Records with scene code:
════════════════
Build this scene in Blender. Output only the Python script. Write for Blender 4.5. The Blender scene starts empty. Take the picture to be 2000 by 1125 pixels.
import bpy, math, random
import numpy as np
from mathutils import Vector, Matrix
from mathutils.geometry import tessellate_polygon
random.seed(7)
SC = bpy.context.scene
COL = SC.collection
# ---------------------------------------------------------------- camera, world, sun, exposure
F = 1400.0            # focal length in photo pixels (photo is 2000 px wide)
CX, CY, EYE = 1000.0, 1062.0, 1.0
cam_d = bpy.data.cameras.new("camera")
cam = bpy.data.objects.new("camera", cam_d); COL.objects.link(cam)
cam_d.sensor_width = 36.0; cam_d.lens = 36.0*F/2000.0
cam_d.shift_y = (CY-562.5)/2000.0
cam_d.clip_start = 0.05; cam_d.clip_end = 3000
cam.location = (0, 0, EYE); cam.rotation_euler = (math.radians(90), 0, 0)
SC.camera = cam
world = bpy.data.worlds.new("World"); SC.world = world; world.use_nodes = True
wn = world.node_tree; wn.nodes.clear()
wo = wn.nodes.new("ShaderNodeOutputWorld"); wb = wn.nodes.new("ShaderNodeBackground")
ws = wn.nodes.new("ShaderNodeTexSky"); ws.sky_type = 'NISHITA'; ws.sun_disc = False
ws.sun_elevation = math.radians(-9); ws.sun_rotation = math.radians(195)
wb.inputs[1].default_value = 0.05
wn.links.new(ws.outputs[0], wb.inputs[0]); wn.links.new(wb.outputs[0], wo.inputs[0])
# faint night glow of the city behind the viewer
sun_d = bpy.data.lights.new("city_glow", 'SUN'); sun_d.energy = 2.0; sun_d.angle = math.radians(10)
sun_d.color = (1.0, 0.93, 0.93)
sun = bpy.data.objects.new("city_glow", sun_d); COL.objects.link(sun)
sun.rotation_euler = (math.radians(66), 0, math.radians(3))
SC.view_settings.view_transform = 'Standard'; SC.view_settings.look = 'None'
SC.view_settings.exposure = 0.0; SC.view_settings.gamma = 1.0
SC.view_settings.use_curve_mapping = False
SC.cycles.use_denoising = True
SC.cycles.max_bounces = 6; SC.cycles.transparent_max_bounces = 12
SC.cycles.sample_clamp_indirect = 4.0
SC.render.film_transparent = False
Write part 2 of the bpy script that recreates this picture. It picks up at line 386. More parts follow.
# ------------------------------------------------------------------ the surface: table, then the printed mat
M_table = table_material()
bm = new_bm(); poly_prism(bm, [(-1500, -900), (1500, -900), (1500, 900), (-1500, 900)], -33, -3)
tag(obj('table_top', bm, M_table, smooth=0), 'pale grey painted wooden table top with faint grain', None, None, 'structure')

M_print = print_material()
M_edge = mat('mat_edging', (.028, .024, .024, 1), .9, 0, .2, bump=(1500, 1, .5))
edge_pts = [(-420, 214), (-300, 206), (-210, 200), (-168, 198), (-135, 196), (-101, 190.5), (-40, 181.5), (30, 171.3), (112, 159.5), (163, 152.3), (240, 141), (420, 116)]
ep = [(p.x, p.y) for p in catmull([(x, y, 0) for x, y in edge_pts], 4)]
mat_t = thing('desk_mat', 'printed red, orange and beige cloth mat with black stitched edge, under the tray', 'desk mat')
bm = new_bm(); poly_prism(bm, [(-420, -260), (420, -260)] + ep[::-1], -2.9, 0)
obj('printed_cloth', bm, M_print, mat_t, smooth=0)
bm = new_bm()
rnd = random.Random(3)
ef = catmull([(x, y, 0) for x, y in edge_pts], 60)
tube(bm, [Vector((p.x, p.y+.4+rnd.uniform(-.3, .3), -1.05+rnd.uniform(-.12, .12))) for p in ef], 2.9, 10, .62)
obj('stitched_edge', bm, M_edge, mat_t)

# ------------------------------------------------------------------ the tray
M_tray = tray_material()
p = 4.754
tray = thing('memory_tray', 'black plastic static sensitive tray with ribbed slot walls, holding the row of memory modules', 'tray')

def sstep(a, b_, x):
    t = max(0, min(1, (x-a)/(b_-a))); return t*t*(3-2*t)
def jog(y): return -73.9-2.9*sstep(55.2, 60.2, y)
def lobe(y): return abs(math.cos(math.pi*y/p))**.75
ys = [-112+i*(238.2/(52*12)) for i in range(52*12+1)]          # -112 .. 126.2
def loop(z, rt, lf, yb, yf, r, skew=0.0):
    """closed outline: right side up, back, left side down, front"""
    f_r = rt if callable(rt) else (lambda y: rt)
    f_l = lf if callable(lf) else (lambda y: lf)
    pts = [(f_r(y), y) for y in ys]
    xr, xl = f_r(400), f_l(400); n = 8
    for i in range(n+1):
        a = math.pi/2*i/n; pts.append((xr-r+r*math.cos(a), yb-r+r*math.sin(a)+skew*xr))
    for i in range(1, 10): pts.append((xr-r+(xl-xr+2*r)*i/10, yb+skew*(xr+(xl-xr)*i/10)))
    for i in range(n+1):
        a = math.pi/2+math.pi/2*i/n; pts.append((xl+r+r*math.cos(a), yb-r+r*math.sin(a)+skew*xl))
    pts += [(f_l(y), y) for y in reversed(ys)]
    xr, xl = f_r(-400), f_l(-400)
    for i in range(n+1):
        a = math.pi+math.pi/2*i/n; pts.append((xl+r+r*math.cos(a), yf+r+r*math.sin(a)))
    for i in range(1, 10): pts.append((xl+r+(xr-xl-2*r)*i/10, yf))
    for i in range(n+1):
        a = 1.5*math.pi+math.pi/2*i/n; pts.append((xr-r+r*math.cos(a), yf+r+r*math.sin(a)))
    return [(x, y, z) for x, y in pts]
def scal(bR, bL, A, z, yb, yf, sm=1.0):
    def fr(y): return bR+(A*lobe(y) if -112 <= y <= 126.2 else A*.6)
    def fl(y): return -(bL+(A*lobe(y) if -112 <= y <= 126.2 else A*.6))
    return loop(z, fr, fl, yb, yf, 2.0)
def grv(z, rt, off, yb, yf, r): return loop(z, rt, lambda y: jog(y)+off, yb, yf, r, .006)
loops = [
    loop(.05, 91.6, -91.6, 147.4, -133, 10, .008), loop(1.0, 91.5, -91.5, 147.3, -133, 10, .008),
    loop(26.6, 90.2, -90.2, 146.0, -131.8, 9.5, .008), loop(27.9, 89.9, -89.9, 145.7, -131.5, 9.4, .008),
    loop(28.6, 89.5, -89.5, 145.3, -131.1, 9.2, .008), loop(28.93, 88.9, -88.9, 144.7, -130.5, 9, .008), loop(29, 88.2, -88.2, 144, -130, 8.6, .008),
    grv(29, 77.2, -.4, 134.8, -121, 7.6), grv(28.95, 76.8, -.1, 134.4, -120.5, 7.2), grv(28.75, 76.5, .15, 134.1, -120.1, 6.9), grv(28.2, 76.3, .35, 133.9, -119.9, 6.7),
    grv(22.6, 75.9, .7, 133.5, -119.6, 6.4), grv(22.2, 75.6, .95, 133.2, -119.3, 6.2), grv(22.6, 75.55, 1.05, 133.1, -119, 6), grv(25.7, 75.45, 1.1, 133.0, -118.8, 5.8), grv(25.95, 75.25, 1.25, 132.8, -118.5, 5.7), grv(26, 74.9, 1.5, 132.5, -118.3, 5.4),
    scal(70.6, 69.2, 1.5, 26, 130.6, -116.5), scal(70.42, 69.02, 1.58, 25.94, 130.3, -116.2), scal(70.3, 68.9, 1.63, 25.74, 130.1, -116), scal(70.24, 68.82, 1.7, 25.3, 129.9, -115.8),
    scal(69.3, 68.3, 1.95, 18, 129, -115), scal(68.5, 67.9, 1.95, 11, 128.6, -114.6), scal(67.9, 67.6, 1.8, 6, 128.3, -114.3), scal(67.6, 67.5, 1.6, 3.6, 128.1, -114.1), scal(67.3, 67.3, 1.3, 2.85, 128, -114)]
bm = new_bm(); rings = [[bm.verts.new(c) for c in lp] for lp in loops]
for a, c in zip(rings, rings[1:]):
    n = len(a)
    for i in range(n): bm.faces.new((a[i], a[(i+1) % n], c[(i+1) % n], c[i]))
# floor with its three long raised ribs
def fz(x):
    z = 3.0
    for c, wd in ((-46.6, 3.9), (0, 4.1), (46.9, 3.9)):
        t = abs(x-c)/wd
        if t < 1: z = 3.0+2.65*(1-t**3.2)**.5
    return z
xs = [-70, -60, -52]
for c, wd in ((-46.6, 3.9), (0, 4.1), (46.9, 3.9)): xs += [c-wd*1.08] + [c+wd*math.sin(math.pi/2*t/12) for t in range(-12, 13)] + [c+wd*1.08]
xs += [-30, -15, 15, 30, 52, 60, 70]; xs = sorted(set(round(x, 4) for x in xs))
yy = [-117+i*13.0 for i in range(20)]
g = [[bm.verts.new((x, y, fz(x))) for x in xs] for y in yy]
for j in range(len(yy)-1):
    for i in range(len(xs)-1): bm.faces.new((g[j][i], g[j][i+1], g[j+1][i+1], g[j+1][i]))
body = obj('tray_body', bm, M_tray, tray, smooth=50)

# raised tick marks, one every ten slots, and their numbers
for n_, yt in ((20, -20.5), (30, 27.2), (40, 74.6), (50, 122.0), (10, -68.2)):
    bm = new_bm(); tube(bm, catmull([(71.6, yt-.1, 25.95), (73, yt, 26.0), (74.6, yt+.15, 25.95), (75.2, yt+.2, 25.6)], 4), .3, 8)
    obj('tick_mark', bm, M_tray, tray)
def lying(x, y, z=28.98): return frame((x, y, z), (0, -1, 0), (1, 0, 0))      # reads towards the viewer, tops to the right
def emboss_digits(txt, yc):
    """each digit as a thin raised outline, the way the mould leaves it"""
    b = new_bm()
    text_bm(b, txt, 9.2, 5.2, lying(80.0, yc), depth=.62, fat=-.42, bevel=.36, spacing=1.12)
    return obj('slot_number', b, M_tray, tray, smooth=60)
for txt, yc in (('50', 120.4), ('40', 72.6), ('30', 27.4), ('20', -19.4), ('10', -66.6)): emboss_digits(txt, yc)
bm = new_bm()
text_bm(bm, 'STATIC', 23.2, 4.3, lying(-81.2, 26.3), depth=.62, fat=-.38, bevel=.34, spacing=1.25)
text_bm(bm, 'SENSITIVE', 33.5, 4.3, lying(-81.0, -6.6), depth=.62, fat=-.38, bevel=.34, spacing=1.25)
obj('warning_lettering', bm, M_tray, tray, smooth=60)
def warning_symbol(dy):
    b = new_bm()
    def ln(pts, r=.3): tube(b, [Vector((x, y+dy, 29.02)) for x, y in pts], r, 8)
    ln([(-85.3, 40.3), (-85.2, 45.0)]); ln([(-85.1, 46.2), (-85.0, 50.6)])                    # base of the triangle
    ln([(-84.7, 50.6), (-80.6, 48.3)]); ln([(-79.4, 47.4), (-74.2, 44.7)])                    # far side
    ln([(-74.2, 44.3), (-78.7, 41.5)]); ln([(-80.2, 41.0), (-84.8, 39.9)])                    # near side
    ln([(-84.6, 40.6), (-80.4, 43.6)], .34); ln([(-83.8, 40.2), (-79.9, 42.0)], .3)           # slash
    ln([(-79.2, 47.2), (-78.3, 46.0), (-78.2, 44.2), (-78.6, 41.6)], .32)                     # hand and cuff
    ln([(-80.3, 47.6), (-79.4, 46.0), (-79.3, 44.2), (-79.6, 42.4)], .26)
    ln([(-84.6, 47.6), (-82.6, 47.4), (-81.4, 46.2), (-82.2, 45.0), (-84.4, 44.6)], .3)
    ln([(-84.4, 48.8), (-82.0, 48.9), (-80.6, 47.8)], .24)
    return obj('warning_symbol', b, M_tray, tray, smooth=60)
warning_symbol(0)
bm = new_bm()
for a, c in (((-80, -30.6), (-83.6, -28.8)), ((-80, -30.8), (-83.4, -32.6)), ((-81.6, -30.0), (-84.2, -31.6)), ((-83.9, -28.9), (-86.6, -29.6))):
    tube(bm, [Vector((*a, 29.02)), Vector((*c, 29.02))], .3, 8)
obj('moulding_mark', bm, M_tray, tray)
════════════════
WHAT THE TASK ASKS: Of the entries listed above, reproduce only the lines starting at the line containing "Write part 2" and ending at the line containing "tag(obj('table_top', bm, M_table, smooth=0), 'pale". Include both, exactly as they stand.

EXPECTED ANSWER:
Write part 2 of the bpy script that recreates this picture. It picks up at line 386. More parts follow.
# ------------------------------------------------------------------ the surface: table, then the printed mat
M_table = table_material()
bm = new_bm(); poly_prism(bm, [(-1500, -900), (1500, -900), (1500, 900), (-1500, 900)], -33, -3)
tag(obj('table_top', bm, M_table, smooth=0), 'pale grey painted wooden table top with faint grain', None, None, 'structure')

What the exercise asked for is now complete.